## PROBLEM DESCRIPTION:
Write out exactly the lines from the start of the entries through the one that contains "d = ray(x, y); return CAM + d*((Z-CAM.z)/d.z)", including both.

## DATASET CONTENT:

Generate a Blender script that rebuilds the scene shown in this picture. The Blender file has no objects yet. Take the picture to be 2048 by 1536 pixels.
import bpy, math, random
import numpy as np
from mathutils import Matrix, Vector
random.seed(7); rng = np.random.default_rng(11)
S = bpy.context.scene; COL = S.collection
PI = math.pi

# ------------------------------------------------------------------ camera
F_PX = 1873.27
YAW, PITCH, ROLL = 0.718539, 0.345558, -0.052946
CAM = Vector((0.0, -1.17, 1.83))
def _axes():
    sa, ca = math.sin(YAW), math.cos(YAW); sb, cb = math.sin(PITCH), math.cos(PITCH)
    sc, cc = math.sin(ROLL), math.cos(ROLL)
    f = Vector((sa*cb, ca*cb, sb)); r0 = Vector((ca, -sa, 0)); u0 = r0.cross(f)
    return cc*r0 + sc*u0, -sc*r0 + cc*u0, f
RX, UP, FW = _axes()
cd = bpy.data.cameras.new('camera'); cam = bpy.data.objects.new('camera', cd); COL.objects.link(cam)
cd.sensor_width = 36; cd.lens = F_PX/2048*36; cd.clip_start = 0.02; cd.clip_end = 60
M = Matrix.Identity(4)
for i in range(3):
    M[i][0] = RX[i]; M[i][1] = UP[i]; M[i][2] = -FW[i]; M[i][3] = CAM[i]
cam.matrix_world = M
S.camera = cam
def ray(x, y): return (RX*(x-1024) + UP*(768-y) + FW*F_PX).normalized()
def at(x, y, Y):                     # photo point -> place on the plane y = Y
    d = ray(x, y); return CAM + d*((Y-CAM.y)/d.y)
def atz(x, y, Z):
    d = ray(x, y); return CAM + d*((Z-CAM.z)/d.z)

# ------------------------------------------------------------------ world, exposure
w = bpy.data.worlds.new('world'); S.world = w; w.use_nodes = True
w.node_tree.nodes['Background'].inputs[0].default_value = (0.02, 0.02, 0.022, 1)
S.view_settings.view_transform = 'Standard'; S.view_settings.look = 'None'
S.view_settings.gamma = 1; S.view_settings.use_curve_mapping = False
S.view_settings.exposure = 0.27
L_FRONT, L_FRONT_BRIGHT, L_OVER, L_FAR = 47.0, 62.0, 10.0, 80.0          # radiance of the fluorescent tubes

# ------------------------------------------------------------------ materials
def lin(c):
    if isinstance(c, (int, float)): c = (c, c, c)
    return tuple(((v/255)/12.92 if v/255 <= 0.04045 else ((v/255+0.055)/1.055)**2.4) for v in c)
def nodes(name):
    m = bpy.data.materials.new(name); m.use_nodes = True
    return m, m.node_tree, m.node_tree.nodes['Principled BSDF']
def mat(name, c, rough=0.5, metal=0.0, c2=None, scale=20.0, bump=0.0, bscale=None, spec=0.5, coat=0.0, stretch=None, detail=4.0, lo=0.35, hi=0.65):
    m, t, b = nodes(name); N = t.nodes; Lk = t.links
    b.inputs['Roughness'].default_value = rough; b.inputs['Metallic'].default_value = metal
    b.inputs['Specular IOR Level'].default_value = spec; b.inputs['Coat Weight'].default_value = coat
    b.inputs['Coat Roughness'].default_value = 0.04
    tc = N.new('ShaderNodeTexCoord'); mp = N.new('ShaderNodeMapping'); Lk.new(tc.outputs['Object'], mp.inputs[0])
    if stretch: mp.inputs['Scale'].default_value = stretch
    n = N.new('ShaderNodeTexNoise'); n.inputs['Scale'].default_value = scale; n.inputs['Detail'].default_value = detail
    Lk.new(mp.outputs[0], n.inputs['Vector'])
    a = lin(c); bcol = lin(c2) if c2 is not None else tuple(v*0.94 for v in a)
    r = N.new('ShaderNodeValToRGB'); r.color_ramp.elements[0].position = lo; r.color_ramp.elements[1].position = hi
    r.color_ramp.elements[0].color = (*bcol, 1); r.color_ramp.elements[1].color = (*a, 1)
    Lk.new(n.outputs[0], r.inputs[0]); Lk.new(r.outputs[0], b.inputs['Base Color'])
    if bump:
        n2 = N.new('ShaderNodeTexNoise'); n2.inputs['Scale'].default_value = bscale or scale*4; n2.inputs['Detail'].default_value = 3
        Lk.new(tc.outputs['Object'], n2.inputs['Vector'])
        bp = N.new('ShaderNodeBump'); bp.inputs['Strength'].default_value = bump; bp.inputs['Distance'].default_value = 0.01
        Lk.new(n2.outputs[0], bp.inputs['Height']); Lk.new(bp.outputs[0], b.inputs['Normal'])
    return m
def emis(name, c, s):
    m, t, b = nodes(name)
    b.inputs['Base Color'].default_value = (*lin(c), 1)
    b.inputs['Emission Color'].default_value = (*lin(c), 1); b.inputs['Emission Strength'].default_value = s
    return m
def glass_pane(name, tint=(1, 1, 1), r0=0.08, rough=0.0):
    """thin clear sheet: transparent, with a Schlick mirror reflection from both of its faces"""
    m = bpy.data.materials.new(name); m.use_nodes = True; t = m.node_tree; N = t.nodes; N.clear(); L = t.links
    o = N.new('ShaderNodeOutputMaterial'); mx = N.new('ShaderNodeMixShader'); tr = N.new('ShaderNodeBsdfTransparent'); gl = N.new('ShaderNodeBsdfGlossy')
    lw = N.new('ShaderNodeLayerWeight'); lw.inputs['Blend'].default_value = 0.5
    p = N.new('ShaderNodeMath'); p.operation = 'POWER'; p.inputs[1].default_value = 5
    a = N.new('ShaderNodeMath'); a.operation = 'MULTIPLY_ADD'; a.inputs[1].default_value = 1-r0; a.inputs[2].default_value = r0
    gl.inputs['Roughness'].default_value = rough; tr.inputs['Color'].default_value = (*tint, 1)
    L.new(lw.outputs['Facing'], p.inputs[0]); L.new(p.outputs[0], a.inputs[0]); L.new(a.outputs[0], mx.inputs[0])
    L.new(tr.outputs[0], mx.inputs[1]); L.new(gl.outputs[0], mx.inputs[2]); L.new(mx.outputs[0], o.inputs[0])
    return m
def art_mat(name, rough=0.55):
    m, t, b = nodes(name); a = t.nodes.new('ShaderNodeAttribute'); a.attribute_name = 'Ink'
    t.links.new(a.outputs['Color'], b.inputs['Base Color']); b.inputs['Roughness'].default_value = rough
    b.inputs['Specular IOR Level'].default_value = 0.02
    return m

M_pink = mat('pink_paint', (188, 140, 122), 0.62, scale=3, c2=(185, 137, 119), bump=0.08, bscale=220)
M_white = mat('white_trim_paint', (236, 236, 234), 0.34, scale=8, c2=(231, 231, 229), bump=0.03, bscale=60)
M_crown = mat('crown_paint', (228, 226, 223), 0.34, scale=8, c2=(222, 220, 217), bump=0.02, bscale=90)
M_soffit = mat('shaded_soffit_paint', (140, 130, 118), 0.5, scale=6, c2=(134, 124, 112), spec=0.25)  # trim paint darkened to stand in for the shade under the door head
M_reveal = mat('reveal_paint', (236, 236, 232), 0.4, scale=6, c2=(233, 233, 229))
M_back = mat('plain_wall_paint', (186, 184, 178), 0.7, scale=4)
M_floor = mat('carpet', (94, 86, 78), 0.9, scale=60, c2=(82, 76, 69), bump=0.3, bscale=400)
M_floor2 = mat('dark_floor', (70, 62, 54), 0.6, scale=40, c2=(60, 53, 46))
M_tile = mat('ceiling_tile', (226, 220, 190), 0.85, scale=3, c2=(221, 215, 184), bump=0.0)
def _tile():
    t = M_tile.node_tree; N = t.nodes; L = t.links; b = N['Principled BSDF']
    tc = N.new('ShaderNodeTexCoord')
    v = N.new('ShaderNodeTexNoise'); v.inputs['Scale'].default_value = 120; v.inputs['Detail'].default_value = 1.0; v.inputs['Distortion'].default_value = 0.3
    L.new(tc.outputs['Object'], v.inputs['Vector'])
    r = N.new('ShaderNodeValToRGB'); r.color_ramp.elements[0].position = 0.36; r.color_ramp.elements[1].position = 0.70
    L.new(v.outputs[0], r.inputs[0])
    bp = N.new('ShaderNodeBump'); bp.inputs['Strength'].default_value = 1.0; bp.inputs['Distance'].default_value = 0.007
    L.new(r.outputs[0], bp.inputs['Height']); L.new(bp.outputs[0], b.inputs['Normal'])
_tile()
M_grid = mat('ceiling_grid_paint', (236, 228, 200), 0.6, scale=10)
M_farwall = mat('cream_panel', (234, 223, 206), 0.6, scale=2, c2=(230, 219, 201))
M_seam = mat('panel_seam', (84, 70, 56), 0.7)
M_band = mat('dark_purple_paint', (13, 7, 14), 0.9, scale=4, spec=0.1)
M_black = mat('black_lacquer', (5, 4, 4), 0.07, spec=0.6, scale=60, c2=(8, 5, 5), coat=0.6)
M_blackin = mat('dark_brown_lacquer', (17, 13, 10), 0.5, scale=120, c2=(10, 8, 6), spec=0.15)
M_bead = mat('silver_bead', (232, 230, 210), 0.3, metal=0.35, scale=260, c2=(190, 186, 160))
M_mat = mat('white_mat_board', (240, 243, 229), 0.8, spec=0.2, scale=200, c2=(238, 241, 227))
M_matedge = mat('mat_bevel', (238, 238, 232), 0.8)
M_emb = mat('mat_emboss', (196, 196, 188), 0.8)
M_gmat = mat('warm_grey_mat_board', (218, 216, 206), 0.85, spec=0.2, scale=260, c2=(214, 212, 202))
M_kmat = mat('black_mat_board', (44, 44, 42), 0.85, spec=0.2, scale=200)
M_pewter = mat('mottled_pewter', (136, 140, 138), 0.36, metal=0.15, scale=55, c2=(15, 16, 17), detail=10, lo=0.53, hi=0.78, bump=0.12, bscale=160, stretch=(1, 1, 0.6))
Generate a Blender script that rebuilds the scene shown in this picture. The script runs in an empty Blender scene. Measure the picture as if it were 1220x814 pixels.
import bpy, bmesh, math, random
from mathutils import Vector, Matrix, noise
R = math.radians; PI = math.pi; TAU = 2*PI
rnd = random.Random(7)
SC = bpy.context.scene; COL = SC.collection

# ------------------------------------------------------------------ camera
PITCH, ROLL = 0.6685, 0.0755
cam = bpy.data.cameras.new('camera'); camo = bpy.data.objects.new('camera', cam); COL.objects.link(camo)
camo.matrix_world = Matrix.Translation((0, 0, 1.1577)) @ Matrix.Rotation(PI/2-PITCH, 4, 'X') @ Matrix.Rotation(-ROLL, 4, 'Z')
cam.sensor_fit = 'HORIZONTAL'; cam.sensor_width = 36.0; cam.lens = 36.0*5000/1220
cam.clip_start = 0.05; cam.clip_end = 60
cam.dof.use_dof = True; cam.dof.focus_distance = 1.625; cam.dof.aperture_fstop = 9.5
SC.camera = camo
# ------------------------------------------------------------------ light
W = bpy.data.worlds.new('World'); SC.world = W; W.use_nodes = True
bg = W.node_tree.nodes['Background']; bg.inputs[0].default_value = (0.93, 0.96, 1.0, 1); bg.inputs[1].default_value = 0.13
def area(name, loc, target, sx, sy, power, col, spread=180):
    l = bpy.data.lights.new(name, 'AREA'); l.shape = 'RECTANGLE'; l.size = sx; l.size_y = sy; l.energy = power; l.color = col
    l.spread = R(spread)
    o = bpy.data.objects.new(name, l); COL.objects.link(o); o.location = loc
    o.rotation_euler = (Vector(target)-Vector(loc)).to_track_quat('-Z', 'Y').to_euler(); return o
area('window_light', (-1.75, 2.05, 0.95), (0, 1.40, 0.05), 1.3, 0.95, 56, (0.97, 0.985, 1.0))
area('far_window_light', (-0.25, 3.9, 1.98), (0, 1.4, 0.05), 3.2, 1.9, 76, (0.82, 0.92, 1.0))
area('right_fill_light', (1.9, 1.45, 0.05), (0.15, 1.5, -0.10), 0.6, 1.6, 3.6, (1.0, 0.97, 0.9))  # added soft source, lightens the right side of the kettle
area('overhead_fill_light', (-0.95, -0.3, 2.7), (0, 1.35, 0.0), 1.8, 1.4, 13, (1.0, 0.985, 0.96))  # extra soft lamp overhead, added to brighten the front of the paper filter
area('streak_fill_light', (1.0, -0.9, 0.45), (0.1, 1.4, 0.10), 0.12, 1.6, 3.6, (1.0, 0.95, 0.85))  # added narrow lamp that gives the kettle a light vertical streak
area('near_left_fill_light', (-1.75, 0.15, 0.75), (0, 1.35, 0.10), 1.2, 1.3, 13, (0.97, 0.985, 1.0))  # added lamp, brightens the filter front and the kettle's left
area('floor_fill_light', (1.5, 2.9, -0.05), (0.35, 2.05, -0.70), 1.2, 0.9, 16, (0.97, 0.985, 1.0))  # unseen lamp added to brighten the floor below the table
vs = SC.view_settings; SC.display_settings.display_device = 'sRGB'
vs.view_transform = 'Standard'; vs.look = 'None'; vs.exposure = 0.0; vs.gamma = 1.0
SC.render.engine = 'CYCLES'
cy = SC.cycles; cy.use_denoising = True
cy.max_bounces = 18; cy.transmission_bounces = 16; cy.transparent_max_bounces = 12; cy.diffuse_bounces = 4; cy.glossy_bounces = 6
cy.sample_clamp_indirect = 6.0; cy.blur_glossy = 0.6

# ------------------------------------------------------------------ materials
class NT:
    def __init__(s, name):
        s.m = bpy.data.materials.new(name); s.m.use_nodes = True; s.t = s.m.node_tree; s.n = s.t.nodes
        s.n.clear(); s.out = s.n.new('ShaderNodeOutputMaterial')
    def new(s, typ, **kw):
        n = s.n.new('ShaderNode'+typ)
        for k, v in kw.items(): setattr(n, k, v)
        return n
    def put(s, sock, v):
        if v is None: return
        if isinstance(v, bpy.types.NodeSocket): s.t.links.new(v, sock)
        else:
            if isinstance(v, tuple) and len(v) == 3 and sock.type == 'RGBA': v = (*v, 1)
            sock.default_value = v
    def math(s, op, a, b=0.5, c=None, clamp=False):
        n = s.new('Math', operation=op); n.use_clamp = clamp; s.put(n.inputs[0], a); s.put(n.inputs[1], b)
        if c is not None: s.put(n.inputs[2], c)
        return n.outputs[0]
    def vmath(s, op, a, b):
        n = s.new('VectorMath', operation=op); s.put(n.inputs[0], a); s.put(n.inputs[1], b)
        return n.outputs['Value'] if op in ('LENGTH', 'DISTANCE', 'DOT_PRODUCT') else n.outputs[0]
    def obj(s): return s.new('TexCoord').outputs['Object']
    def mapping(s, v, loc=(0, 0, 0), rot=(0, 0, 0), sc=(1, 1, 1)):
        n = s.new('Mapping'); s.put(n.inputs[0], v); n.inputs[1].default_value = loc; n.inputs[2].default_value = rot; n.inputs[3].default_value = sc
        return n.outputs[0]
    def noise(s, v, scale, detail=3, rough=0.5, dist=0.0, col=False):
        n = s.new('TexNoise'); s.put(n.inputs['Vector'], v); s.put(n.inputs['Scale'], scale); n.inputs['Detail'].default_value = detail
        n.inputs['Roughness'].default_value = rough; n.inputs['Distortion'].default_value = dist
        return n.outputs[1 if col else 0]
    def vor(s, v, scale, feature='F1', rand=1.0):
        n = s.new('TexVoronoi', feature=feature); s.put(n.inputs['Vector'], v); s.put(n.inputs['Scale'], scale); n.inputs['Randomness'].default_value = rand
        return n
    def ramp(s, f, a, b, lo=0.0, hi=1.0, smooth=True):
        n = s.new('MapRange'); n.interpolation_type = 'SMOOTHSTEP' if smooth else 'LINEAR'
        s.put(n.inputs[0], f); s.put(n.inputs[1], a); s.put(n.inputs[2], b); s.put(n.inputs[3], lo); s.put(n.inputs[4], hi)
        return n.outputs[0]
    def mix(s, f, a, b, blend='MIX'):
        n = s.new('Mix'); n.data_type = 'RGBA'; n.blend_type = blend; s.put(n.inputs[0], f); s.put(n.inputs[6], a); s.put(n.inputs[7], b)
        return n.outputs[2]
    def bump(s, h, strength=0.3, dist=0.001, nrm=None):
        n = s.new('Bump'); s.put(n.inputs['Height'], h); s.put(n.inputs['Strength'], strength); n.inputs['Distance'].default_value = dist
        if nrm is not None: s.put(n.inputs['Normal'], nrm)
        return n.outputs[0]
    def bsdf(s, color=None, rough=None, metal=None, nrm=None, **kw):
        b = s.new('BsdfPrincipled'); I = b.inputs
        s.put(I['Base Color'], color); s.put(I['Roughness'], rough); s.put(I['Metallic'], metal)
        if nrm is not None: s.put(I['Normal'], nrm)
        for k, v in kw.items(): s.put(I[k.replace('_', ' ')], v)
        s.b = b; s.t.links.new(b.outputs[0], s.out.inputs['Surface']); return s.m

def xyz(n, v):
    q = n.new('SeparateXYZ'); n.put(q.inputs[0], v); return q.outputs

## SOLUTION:
Generate a Blender script that rebuilds the scene shown in this picture. The Blender file has no objects yet. Take the picture to be 2048 by 1536 pixels.
import bpy, math, random
import numpy as np
from mathutils import Matrix, Vector
random.seed(7); rng = np.random.default_rng(11)
S = bpy.context.scene; COL = S.collection
PI = math.pi

# ------------------------------------------------------------------ camera
F_PX = 1873.27
YAW, PITCH, ROLL = 0.718539, 0.345558, -0.052946
CAM = Vector((0.0, -1.17, 1.83))
def _axes():
    sa, ca = math.sin(YAW), math.cos(YAW); sb, cb = math.sin(PITCH), math.cos(PITCH)
    sc, cc = math.sin(ROLL), math.cos(ROLL)
    f = Vector((sa*cb, ca*cb, sb)); r0 = Vector((ca, -sa, 0)); u0 = r0.cross(f)
    return cc*r0 + sc*u0, -sc*r0 + cc*u0, f
RX, UP, FW = _axes()
cd = bpy.data.cameras.new('camera'); cam = bpy.data.objects.new('camera', cd); COL.objects.link(cam)
cd.sensor_width = 36; cd.lens = F_PX/2048*36; cd.clip_start = 0.02; cd.clip_end = 60
M = Matrix.Identity(4)
for i in range(3):
    M[i][0] = RX[i]; M[i][1] = UP[i]; M[i][2] = -FW[i]; M[i][3] = CAM[i]
cam.matrix_world = M
S.camera = cam
def ray(x, y): return (RX*(x-1024) + UP*(768-y) + FW*F_PX).normalized()
def at(x, y, Y):                     # photo point -> place on the plane y = Y
    d = ray(x, y); return CAM + d*((Y-CAM.y)/d.y)
def atz(x, y, Z):
    d = ray(x, y); return CAM + d*((Z-CAM.z)/d.z)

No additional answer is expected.